Only God can give meaning to the universe. Self can't provide the meaning for the universe, and therefore, pleasing the self can't provide meaning and satisfaction in this world. Pleasure seekers are not self-consciously thinking about the meaning of life, and are not always aware of it, but they are on a quest for meaning. Young people, if you're getting drunk, there's something that's missing inside you that you're trying to fill. You need to think hard about what the world is promising in its pledge of pleasure.

The Only Pleasure that Can Ultimately Fulfill Us is Pleasure in God

What's the Bible's solution to the emptiness of a life of pleasure seeking? It is enjoying God. The only pleasure that can ultimately fulfill us is pleasure in God. The problem with the pursuit of pleasure is not that pleasure in itself is wrong though there are some pleasures that are wrong. The fundamental problem is seeking pleasure as a substitute for God.

The Christian solution to hedonism and the pursuit of pleasure is not to renounce pleasure, but to seek pleasure in God. The world thinks that the Christian agenda is to make you as miserable as possible.

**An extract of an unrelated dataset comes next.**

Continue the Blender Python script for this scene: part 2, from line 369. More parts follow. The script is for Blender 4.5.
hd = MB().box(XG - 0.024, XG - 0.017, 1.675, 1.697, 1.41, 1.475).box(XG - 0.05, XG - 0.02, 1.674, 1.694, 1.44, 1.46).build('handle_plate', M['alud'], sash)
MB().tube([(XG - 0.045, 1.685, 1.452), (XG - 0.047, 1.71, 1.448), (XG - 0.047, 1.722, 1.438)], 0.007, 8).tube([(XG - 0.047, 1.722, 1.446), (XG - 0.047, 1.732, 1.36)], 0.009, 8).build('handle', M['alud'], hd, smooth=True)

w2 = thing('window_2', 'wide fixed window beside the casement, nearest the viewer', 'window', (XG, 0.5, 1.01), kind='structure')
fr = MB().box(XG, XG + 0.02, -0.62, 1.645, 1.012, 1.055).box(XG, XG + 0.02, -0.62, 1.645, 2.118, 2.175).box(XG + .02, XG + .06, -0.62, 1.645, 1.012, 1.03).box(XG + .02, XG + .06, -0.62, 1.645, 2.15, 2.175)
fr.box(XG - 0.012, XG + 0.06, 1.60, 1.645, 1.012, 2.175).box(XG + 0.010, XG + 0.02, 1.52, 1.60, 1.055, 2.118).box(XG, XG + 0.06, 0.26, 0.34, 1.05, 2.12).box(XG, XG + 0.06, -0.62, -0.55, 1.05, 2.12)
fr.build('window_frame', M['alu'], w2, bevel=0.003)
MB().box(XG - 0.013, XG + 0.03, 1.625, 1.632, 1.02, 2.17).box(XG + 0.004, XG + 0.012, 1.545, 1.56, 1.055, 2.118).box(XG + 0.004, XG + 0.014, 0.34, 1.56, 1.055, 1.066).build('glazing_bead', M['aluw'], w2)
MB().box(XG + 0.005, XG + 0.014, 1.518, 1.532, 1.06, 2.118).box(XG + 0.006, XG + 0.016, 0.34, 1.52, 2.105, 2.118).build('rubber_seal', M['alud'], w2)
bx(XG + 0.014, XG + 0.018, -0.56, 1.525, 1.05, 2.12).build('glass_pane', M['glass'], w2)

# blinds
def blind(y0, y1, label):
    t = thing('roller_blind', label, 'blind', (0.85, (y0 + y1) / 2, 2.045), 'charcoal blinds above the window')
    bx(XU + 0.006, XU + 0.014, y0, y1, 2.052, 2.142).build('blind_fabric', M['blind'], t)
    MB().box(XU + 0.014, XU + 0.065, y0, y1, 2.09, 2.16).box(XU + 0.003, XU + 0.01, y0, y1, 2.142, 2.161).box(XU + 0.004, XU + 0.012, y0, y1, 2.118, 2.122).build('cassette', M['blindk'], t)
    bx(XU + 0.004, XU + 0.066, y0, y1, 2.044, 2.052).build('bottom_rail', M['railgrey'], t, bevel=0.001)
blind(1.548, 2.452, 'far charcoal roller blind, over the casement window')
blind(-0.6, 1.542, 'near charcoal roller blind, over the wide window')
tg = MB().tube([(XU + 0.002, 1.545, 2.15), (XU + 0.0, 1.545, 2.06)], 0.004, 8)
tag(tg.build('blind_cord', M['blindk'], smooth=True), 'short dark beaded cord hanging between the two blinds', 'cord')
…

The message of the Bible is: those who die to self, find pleasures forevermore--pleasures deeper, more satisfying, more lasting, and more glorious than the pleasures of this world. Because true pleasure is only found in God, and God is only found when we die to self, we give ourselves away and live to Him in faith.

Meaning is not found in the self-gratifying pursuit of earthly pleasure, but true pleasure is found in God. We must aim for the pleasures of God and delight in His delighting in His own glory. And one grand part of that delighting of God in His own glory is His gracious choice of us, as His own inheritance, and His promise to us to grant to us pleasures forevermore, in Him. And so Solomon says, "You want to live life under the sun, and you want to find meaning through the pursuit of pleasure? You can't find true pleasure under the sun; you can only find it in the Son.